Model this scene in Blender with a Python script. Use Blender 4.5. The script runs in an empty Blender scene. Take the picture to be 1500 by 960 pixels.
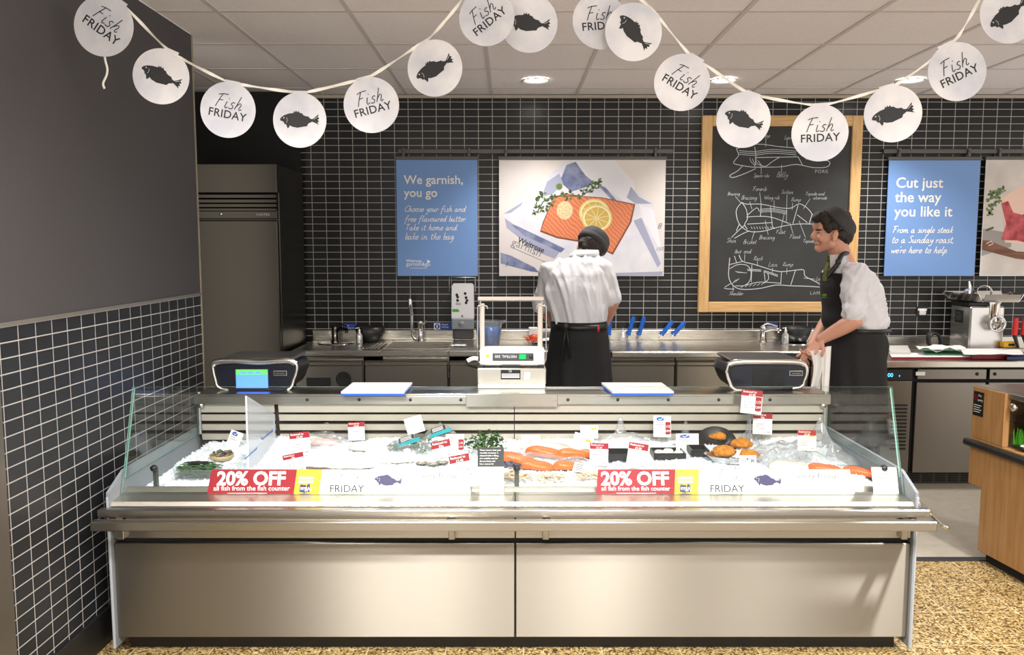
import bpy, bmesh, math, random
from mathutils import Vector, Matrix, noise, geometry
random.seed(11)
S = bpy.context.scene
C = S.collection
PI = math.pi

# ------------------------------------------------------------ camera, world, exposure, lamps
F, PITCH, H = 1200.0, math.atan(120/1200.0), 1.55
cam = bpy.data.objects.new('camera', bpy.data.cameras.new('camera'))
C.objects.link(cam)
cam.location = (0, 0, H)
cam.rotation_euler = (PI/2-PITCH, 0, 0)
cam.data.sensor_width = 36
cam.data.lens = 36*F/1500
cam.data.shift_x = 0.0012
cam.data.clip_start = 0.05
S.camera = cam
S.view_settings.view_transform = 'Standard'
S.view_settings.look = 'None'
S.view_settings.gamma = 1
S.view_settings.use_curve_mapping = False
S.view_settings.exposure = 0.9
WY, CZ = 5.82, 2.59           # back wall distance, ceiling height
WL = -1.585                   # left wall plane
world = bpy.data.worlds.new('shop')
S.world = world
world.use_nodes = True
wb = world.node_tree.nodes['Background']
wb.inputs[0].default_value = (1.0, 0.945, 0.89, 1)
wb.inputs[1].default_value = 0.75
LAMP = (1.0, 0.96, 0.92)

def spot(loc, aim, power, angle, blend=0.6, size=0.05, col=LAMP):
    l = bpy.data.lights.new('spot_lamp', 'SPOT')
    l.energy = power; l.spot_size = math.radians(angle); l.spot_blend = blend
    l.shadow_soft_size = size; l.color = col
    o = bpy.data.objects.new('spot_lamp', l); C.objects.link(o)
    o.location = loc
    o.rotation_euler = (Vector(aim)-Vector(loc)).to_track_quat('-Z', 'Y').to_euler()
    return o
# track spots above the shop aisle, aimed at the ice
spot((-.47, 1.0, 2.5), (-.36, 3.2, .5), 130, 44, .9, .05)
spot((.72, 1.0, 2.5), (.80, 3.2, .5), 130, 44, .9, .05)
spot((2.35, 2.3, 2.52), (2.0, 3.35, 0), 160, 50, .8, .06)
for lx in (-1.0, .4, 1.8):       # added unseen fill lamps: brighten aisle floor, bunting and, by bounce, ceiling
    for ly in (1.0, 1.75):
        l = bpy.data.lights.new('aisle_fill', 'POINT'); l.energy = 4; l.shadow_soft_size = .12; l.color = LAMP
        o = bpy.data.objects.new('aisle_fill', l); C.objects.link(o); o.location = (lx, ly, 2.42)
        spot((lx, ly-.5, 2.55), (lx, ly-.45, 0), 46, 160, .5, .10)
spot((-.95, 1.3, 2.52), (-1.0, 3.3, .5), 45, 70, .9, .08)

# ------------------------------------------------------------ helpers
def lin(v):
    v /= 255.0
    return v/12.92 if v <= .04045 else ((v+.055)/1.055)**2.4
def col(r, g, b): return (lin(r), lin(g), lin(b), 1)

def at(px, py, Y=None, Z=None, X=None):
    """world point seen at photo pixel (px, py) on a plane Y=, Z= or X="""
    u = (px-748.2)/F; v = (480-py)/F
    d = Vector((u, math.cos(PITCH)+v*math.sin(PITCH), -math.sin(PITCH)+v*math.cos(PITCH)))
    if Y is not None: t = Y/d.y
    elif Z is not None: t = (Z-H)/d.z
    else: t = X/d.x
    return Vector((0, 0, H))+d*t

def on_top(px, py, ymax=5.70, Z=.88):
    """point on the back worktop under a pixel, kept in front of the upstand"""
    p = at(px, py, Z=Z)
    if p.y > ymax: p = at(px, py, Y=ymax)
    p.z = Z
    return p
MATS = {}
def mat(name, rgb, rough=.5, metal=0, **k):
    if name in MATS: return MATS[name]
    m = bpy.data.materials.new(name); m.use_nodes = True
    nt = m.node_tree; b = nt.nodes['Principled BSDF']
    b.inputs['Base Color'].default_value = rgb if len(rgb) == 4 else (*rgb, 1)
    b.inputs['Roughness'].default_value = rough
    b.inputs['Metallic'].default_value = metal
    if 'spec' in k: b.inputs['Specular IOR Level'].default_value = k['spec']
    if 'coat' in k: b.inputs['Coat Weight'].default_value = k['coat']
    if 'sss' in k:
        b.inputs['Subsurface Weight'].default_value = k['sss']
        b.inputs['Subsurface Radius'].default_value = (.01, .004, .002)
    if 'emit' in k:
        b.inputs['Emission Color'].default_value = rgb
        b.inputs['Emission Strength'].default_value = k['emit']
    if 'var' in k:        # noise colour variation: (second colour, scale, [stretch])
        c2, sc = k['var'][0], k['var'][1]
        st = k['var'][2] if len(k['var']) > 2 else (1, 1, 1)
        tc = nt.nodes.new('ShaderNodeTexCoord'); mp = nt.nodes.new('ShaderNodeMapping')
        mp.inputs['Scale'].default_value = st
        nz = nt.nodes.new('ShaderNodeTexNoise'); nz.inputs['Scale'].default_value = sc
        nz.inputs['Detail'].default_value = 5
        rp = nt.nodes.new('ShaderNodeValToRGB')
        rp.color_ramp.elements[0].position = .35; rp.color_ramp.elements[1].position = .65
        rp.color_ramp.elements[0].color = rgb; rp.color_ramp.elements[1].color = c2
        nt.links.new(tc.outputs['Object'], mp.inputs[0]); nt.links.new(mp.outputs[0], nz.inputs['Vector'])
        nt.links.new(nz.outputs[0], rp.inputs[0]); nt.links.new(rp.outputs[0], b.inputs['Base Color'])
    if 'bump' in k:       # (scale, strength, [stretch])
        tc = nt.nodes.new('ShaderNodeTexCoord'); mp = nt.nodes.new('ShaderNodeMapping')
        mp.inputs['Scale'].default_value = k['bump'][2] if len(k['bump']) > 2 else (1, 1, 1)
        nz = nt.nodes.new('ShaderNodeTexNoise'); nz.inputs['Scale'].default_value = k['bump'][0]
        nz.inputs['Detail'].default_value = 4
        bp = nt.nodes.new('ShaderNodeBump'); bp.inputs['Strength'].default_value = k['bump'][1]
        bp.inputs['Distance'].default_value = k.get('bdist', .01)
        nt.links.new(tc.outputs['Object'], mp.inputs[0]); nt.links.new(mp.outputs[0], nz.inputs['Vector'])
        nt.links.new(nz.outputs[0], bp.inputs['Height']); nt.links.new(bp.outputs[0], b.inputs['Normal'])
    MATS[name] = m
    return m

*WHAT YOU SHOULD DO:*
Everything from the first line of the listing above through the line that contains "PI = math.pi" is to be restated word for word, minus the pictures.

*THE OUTPUT:*
Model this scene in Blender with a Python script. Use Blender 4.5. The script runs in an empty Blender scene. Take the picture to be 1500 by 960 pixels.
import bpy, bmesh, math, random
from mathutils import Vector, Matrix, noise, geometry
random.seed(11)
S = bpy.context.scene
C = S.collection
PI = math.pi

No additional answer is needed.